Delivered and filed the

16th day of June, 2011.



[1] The trial court also terminated the rights of M.D.C.D.'s alleged father and any unknown fathers.  Only R.V., M.D.C.D.'s mother, appeals from the termination order.

 

[2] Appellee, the Texas Department of Family and Protective Services, filed a response stating that "[a]fter reviewing the record before the Court, the Department's professional evaluation is that the record does not contain evidence to support the trial court's frivolous finding."  However, based on our independent review of the entire record now before this Court and our Anders analysis set out below, see Anders v. California, 386 U.S. 738, 774-45; Penson v. Ohio, 488 U.S. 75, 80 (1988), we conclude otherwise.

 

[3] In the criminal context, the Texas Court of Criminal Appeals has held that "the pro se response [to a 'frivolous appeal' brief] need not comply with the rules of appellate procedure in order to be considered.  Rather, the response should identify for the court those issues which the indigent appellant believes the court should consider in deciding whether the case presents any meritorious issues."  In re Schulman, 252 S.W.3d 403, 409 n.23 (Tex. Crim. App. 2008) (quoting Wilson v. State, 955 S.W.2d 693, 696‑97 (Tex. App.Waco 1997, no pet.)).

            [4] On April 27, 2011, we ordered the court reporter to provide a record of the July 7, 2010 bench trial at no cost to appellant because the record of the section 263.405 hearing provided insufficient information to determine whether the trial court abused its discretion in determining that the appeal was indeed frivolous.  See Tex. Fam. Code Ann. § 263.405(g) (West 2008) (allowing courts to enter "appropriate orders" when determining the frivolousness of an appeal); In re J.J.C., 302 S.W.3d 436, 446-47 (Tex. App.—Houston [14th Dist.] 2009, pet. denied) (reviewing cases discussing the necessity of a trial court record and reasoning that ordering the record was appropriate because both the Department and the trial court referred to evidence from the trial on the merits during the 263.405 hearing); see also M.C. v.

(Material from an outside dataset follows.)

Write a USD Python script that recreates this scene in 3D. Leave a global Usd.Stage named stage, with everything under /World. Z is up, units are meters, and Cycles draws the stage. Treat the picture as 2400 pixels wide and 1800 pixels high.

Tex. Dep't of Family & Prot. Servs., 300 S.W.3d 300, 302 (Tex. App.—El Paso, no pet.); but see also In re R.C.R., No. 14-08-00904-CV, 2009 Tex. App. LEXIS 2540, at *10-11 (Tex. App.—Houston [14th Dist.] Apr. 14, 2009, no pet.) (mem. op.) (expressing concern regarding the prospect of ordering the record, because "[i]f a parent appealing from a termination of his or her rights can get a free record merely by challenging the sufficiency of the evidence, section 263.405's frivolous appeal limitations will be easily circumvented")We received a complete record on May 25, 2011.

 

[5] No substitute counsel will be appointed.  Should appellant wish to seek further review of this case by the Texas Supreme Court, she must either retain an attorney to file a petition for review or file a pro se petition for review.  Any petition for review must be filed within forty-five days after the date of either this opinion or the last ruling by this Court on all timely filed motions for rehearing or en banc reconsideration.  Tex. R. App. P. 53.7(a).  Any petition for review must comply with the requirements of rule 53.2 of the Texas Rules of Appellate Procedure.  See id. at rule 53.2.